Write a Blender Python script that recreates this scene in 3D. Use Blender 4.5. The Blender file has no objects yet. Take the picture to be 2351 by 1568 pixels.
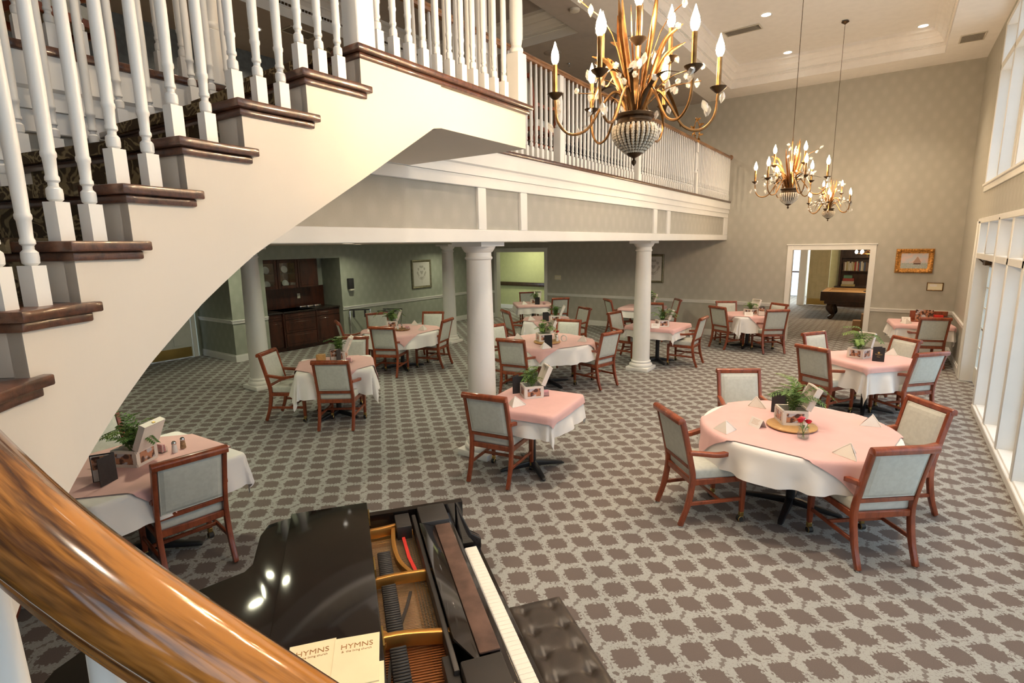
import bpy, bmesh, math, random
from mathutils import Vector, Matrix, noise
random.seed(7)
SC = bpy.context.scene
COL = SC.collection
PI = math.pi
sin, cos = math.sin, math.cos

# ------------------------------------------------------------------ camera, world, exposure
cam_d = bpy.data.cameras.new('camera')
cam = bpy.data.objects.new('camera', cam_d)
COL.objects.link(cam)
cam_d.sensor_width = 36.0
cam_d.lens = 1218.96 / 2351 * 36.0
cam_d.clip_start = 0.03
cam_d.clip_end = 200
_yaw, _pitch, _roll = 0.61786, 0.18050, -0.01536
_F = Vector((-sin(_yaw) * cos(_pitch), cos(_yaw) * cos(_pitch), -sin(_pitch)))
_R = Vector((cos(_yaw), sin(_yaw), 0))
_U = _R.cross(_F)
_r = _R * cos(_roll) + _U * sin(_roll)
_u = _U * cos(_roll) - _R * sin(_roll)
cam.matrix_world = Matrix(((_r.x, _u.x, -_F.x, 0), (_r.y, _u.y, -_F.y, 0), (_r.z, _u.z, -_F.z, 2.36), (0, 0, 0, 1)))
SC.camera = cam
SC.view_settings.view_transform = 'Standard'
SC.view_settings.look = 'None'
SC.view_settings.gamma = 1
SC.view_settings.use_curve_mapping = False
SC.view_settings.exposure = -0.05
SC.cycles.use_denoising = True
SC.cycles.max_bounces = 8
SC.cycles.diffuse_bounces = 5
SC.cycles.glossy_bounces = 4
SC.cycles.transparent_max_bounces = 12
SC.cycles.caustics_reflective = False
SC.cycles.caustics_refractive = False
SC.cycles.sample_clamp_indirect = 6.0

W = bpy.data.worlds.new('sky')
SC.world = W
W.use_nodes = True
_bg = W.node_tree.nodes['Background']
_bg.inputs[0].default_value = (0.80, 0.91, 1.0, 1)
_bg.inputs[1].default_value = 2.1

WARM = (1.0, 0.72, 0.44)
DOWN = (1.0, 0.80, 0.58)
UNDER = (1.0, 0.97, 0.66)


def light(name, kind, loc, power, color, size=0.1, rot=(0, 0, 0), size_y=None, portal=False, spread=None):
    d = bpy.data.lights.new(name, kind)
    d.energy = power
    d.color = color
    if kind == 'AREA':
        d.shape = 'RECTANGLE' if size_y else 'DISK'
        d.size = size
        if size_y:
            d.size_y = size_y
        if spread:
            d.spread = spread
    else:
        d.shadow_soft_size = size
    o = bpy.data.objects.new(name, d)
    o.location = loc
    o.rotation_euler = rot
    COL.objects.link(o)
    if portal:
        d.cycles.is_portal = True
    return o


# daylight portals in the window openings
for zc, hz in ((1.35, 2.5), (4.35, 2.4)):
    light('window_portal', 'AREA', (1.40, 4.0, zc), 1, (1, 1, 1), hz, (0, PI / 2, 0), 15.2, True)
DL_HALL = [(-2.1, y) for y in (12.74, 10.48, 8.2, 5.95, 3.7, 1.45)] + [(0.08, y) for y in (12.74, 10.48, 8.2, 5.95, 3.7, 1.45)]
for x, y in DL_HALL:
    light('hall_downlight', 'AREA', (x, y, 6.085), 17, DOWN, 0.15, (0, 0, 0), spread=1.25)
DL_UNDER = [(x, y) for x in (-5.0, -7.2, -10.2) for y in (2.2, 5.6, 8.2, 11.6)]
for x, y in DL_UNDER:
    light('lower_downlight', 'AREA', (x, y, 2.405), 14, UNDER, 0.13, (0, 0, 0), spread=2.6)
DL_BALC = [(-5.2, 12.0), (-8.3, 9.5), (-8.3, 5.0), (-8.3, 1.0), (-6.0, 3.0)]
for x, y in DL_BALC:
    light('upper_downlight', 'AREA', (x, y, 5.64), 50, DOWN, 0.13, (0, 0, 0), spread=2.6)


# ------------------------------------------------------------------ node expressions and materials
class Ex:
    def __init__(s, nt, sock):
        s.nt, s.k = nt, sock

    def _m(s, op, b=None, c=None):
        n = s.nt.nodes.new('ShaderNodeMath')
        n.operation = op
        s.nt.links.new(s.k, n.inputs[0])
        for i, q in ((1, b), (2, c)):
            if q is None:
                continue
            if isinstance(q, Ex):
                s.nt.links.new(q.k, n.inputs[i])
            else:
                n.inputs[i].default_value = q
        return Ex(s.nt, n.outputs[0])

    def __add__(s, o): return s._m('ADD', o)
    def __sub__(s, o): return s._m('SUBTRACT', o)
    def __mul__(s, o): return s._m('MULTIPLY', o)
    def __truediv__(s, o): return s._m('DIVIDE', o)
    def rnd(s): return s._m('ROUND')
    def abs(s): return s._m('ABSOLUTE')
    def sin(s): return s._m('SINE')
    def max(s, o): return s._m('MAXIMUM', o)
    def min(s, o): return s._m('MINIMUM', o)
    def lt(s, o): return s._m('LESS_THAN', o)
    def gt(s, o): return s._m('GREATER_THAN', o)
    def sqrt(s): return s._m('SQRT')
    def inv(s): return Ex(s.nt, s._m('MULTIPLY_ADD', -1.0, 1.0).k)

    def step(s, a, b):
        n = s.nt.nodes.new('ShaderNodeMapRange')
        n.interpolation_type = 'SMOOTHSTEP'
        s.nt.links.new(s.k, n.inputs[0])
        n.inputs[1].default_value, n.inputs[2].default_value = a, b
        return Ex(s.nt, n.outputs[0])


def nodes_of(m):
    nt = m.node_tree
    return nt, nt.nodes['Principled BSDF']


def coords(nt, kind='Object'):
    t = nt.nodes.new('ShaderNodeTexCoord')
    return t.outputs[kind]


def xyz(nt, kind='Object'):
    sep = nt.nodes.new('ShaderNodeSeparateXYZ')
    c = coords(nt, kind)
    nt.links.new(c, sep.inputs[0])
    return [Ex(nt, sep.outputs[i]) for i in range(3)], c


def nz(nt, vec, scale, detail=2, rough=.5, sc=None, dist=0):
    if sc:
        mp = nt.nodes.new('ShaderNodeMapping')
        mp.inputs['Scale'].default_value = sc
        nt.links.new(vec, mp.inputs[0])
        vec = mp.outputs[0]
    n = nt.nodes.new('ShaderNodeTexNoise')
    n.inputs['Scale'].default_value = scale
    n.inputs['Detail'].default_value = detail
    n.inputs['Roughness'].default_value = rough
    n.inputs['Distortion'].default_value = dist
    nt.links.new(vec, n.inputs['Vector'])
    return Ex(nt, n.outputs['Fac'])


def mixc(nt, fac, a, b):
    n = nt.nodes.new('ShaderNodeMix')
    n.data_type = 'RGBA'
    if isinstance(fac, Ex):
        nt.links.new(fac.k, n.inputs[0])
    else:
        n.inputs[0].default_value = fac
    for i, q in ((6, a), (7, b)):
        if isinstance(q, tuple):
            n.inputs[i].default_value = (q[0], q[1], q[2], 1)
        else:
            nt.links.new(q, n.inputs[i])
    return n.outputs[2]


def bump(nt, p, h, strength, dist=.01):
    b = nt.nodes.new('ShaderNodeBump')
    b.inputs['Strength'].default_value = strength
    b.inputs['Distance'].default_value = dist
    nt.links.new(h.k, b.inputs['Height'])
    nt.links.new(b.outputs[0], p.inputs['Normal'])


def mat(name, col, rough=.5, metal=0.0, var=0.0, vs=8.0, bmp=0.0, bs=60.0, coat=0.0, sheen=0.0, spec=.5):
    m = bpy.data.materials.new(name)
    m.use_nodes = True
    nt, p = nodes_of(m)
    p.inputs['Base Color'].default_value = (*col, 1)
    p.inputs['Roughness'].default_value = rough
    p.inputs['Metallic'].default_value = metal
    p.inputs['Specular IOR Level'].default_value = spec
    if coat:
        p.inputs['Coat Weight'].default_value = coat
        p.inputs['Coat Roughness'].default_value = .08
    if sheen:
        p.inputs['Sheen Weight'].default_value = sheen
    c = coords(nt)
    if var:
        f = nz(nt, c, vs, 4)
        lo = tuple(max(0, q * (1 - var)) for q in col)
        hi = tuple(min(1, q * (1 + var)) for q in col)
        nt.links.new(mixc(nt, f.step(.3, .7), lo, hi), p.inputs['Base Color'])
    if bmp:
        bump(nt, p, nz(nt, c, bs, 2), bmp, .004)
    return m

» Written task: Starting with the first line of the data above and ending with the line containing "sin, cos = math.sin, math.cos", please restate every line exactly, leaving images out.

» Written solution:
Write a Blender Python script that recreates this scene in 3D. Use Blender 4.5. The Blender file has no objects yet. Take the picture to be 2351 by 1568 pixels.
import bpy, bmesh, math, random
from mathutils import Vector, Matrix, noise
random.seed(7)
SC = bpy.context.scene
COL = SC.collection
PI = math.pi
sin, cos = math.sin, math.cos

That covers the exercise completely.